Second is hockey. I love the bulky silhouette and the helmets look very cool. The big, lobster-like gloves are awesome, when the players fight it looks like someone riled up the tank at an Asian market. I don’t love the shorts and long, thick socks combo, but overall this uniform is cohesive and pretty cool looking. It gets a solid 4 from me.

Third is soccer, which lacks cool helmets. The jersey material is gross looking and I’ve noticed that many teams have pretty obnoxiously colored uniforms. The high socks disturb me once again, but overall these aren’t too bad, 3 out of 5. 

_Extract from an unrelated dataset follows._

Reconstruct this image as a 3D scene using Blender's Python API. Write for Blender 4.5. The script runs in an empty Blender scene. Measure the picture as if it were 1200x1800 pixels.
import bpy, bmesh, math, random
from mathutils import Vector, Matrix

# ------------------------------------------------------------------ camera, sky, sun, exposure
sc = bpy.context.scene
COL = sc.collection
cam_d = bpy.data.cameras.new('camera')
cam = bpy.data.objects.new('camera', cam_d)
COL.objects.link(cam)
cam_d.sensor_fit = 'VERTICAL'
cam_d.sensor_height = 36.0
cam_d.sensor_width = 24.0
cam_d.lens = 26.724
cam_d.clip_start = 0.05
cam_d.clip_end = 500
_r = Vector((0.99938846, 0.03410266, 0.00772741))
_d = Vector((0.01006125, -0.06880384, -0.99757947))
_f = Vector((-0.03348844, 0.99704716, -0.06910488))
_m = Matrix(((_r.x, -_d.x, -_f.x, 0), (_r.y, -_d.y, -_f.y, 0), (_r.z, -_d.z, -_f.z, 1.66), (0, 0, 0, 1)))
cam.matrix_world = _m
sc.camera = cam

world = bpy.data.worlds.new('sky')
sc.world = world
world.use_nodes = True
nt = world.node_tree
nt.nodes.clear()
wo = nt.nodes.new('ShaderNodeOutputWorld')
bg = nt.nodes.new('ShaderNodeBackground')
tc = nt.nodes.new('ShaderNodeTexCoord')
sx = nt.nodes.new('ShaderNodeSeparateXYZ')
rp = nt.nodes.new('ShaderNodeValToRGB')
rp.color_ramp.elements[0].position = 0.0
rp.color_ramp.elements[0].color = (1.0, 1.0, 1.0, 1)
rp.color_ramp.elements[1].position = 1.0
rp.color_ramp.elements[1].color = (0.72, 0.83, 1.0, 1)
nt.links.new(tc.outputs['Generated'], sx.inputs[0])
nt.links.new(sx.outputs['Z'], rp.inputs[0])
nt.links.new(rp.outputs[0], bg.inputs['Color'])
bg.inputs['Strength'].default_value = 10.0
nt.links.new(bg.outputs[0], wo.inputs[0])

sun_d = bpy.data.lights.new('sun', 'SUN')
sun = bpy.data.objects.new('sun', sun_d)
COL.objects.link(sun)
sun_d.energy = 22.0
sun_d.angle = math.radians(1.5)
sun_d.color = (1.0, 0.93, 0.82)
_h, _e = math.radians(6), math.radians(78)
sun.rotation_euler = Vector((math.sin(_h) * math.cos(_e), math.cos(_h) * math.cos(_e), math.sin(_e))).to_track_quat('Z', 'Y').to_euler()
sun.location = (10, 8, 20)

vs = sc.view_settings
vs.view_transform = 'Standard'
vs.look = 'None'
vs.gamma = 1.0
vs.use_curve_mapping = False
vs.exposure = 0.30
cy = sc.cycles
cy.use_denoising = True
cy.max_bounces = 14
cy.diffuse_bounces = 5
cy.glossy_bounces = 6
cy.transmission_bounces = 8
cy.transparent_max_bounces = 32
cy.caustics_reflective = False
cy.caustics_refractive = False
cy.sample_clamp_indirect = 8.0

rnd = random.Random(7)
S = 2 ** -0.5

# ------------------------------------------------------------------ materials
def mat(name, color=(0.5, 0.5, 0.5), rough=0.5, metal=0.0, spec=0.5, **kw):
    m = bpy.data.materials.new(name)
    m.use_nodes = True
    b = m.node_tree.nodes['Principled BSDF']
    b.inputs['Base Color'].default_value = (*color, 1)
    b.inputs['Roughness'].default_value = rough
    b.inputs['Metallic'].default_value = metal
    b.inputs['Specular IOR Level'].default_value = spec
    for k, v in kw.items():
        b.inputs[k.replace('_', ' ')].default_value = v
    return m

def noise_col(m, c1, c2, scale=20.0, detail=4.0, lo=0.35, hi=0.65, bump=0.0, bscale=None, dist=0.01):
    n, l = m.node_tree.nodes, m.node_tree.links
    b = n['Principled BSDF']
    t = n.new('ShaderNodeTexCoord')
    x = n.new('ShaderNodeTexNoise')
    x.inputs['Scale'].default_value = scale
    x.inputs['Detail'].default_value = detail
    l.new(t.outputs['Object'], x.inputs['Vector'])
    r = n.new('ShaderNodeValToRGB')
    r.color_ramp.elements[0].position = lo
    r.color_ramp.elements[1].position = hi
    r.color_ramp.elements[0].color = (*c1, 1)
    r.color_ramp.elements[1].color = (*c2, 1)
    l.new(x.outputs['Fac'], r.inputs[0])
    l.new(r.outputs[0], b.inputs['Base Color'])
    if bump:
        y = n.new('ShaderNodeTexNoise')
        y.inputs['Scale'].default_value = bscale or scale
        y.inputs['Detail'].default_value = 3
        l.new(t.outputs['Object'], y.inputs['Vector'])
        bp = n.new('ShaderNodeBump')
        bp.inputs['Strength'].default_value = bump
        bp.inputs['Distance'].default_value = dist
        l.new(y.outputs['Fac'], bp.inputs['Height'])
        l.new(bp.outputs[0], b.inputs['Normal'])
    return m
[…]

Tied for last is football and basketball, though my criticisms of each are highly different. Football uniforms are ugly, straight up. Helmets are cool, everyone likes helmets, but the rest of the uniform is idiotic. The top is bulky and the bottoms are skin-tight. The players look like the members of a very violent theater-troupe, crashing into each other with their shoulder pads and bright blue leggings. Now onto basketball; I hate modern uniforms. If it was 1975, basketball would be #1 on this list. There’s a reason why basketball shorts are the pinnacle of un-fashion. Too long. They’re both a 1.5/5 for me.

Ok, that was a lot. I have many thoughts on fashion. I’ll try to keep the Player Cool-Ness ranking shorter. First is basketball, as the physical feats associated with the game are awesome. A good dunk is a total crowd pleaser, and the coordination combined with clever maneuvering makes a basketball game highly entertaining, which is what earns this a 4.5/5. Coming in second at a cool 4/5 is soccer. When the players are actually playing and not flopping around like injured baby deer/ fish out of water, they look super cool. Imagine kicking a ball across an entire field and your buddy so perfectly subdues the ball with the side of his leg and makes a game winning goal! Awesome! Hockey is pretty cool too, especially when they get into fights! Fights bump this to 3.5/5! Those add some much needed excitement and even when there aren’t fights, the coordination between players that the top 3 require is what makes these much cooler than football and baseball. Baseball is fourth, because batting looks cool but the in-between isn’t highly exciting or awesome to me. It also probably doesn’t help that a lot of the players look kind of like my dad, docking it down to 2.5/5. Last is football. Tackles are cool looking but the posture players are required to maintain is silly looking, and the games have so much downtime that the ratio of boring to cool does not do enough to make me enticed. 1.5/5 stars, sorry. The uniforms also make it hard for me to find them cool at all.

Lastly is the ease of understanding. I will try to keep this one brief, but it is likely I will fail. Coming in first is basketball. Super simple. No double dribbling, no traveling, no fouls, three pointer, etc, etc. I get what is happening as I watch it and I am thoroughly entertained because it pretty much just keeps going until it’s over, with minimal stoppage. 5/5! Tied for second is hockey and soccer. I find hockey very fun to watch, the fact that fights are pretty much allowed might confuse a hockey-newcomer, but I’ve watched my fair share of games despite not being much of a sports guy so I get it and I think it’s a cute shtick. Like, “Yeah, this is the sport where we fight– but it’s not like boxing or anything, we can just do that here.” It’s cool and it’s 3/5! Soccer is also fun to watch, but penalty kicks and corner kicks and the different rankings of cards can be hard for sports newbies to understand and appreciate, which is why I’ve ranked it at a 3. Fourth is baseball. This one is more confusing because the goal of the game in soccer, hockey, and basketball are pretty cut-and-dry. Get the ball/puck in the net, don’t let the other team get it in yours. Easy. Baseball just has more going into it, but I can parse what’s happening. 2.5/5.  Now… football. I watched a game to write this article and I can safely say: What?? And oh my, so boring. Too much stoppage. Why does the game forget it’s supposed to be a form of entertainment every three minutes. It reminds me of a cartoon I saw in a MAD Magazine from 1982 that my uncle gave me. The joke is essentially that a woman asks her husband how much of the game is left, so she knows if she should start dinner. Her husband replies that there are twenty minutes left in the game, so his wife says she’ll start cooking, to which he replies something along the lines of, “Well hold on, that really means about two hours with stoppage time.” And then his wife’s head physically explodes. That is what was playing through my mind as I watched football. It really felt like pulling teeth. Easily 1/5, just don’t tell my grandpa or he’ll call me “twinkle-toes.”

Ok, time for what you’ve all been waiting for. The ranking is:

  1. With 11 points, Basketball!
  2. With a crisp 10.5, we have soccer.
  3. In third is hockey with 10.
  4. This is a close race, and baseball has come in fourth by a small margin at 9.5.
  5. Surprising nobody, football is last at an astoundingly low 4 points.

There you have it folks. The sports, as ranked by Lincoln.